Dataset records

####################

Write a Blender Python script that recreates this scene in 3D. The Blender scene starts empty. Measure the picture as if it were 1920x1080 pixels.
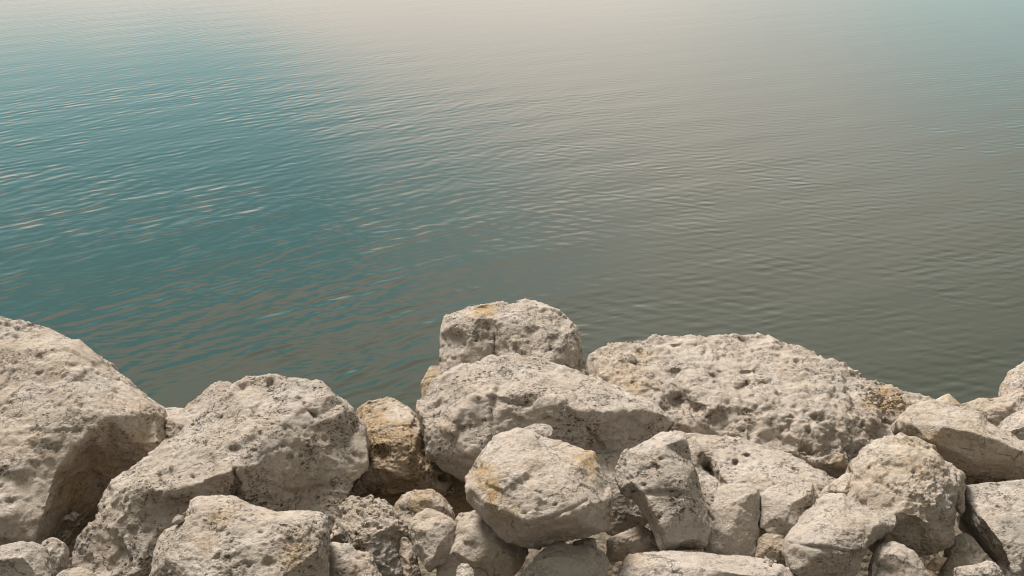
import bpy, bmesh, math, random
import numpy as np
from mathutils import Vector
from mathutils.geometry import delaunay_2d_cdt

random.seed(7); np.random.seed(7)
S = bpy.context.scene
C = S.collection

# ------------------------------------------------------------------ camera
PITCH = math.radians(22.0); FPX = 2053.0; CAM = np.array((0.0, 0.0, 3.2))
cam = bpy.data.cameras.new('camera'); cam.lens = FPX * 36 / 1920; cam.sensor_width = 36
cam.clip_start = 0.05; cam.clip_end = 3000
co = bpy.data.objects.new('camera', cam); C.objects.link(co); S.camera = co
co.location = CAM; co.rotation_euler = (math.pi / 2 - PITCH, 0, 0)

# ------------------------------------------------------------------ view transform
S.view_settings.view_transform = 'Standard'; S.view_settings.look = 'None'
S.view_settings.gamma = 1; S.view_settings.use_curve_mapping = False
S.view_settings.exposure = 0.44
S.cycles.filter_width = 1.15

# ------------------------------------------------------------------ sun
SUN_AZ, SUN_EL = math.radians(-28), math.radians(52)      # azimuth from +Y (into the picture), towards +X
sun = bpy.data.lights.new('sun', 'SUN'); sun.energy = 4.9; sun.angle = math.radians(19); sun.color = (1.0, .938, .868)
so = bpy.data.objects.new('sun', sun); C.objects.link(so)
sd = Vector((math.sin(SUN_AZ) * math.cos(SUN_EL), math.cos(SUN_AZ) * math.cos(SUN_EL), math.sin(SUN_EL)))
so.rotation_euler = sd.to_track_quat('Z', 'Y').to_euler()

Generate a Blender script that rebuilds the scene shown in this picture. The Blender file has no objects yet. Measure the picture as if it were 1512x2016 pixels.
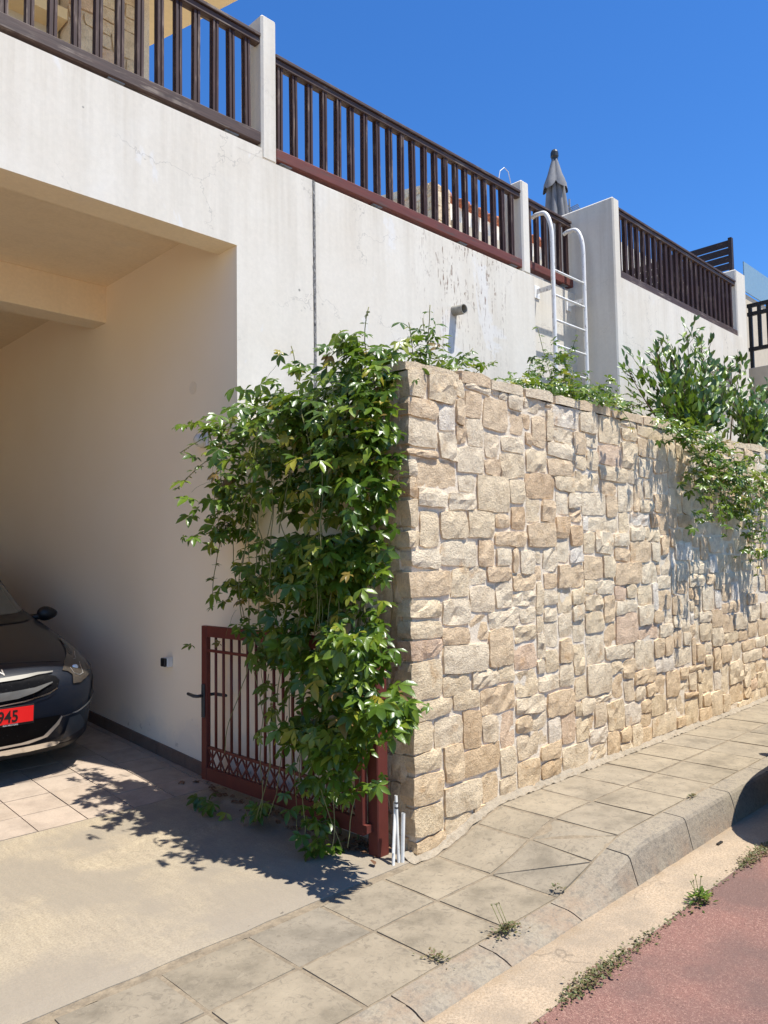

####################

### CHALLENGE
Transcribe the records verbatim and omit the images.

### CORRECT OUTPUT
Write a Blender Python script that recreates this scene in 3D. The Blender scene starts empty. Measure the picture as if it were 1920x1080 pixels.
import bpy, bmesh, math, random
import numpy as np
from mathutils import Vector
from mathutils.geometry import delaunay_2d_cdt

random.seed(7); np.random.seed(7)
S = bpy.context.scene
C = S.collection

# ------------------------------------------------------------------ camera
PITCH = math.radians(22.0); FPX = 2053.0; CAM = np.array((0.0, 0.0, 3.2))
cam = bpy.data.cameras.new('camera'); cam.lens = FPX * 36 / 1920; cam.sensor_width = 36
cam.clip_start = 0.05; cam.clip_end = 3000
co = bpy.data.objects.new('camera', cam); C.objects.link(co); S.camera = co
co.location = CAM; co.rotation_euler = (math.pi / 2 - PITCH, 0, 0)

# ------------------------------------------------------------------ view transform
S.view_settings.view_transform = 'Standard'; S.view_settings.look = 'None'
S.view_settings.gamma = 1; S.view_settings.use_curve_mapping = False
S.view_settings.exposure = 0.44
S.cycles.filter_width = 1.15

# ------------------------------------------------------------------ sun
SUN_AZ, SUN_EL = math.radians(-28), math.radians(52)      # azimuth from +Y (into the picture), towards +X
sun = bpy.data.lights.new('sun', 'SUN'); sun.energy = 4.9; sun.angle = math.radians(19); sun.color = (1.0, .938, .868)
so = bpy.data.objects.new('sun', sun); C.objects.link(so)
sd = Vector((math.sin(SUN_AZ) * math.cos(SUN_EL), math.cos(SUN_AZ) * math.cos(SUN_EL), math.sin(SUN_EL)))
so.rotation_euler = sd.to_track_quat('Z', 'Y').to_euler()

Generate a Blender script that rebuilds the scene shown in this picture. The Blender file has no objects yet. Measure the picture as if it were 1512x2016 pixels.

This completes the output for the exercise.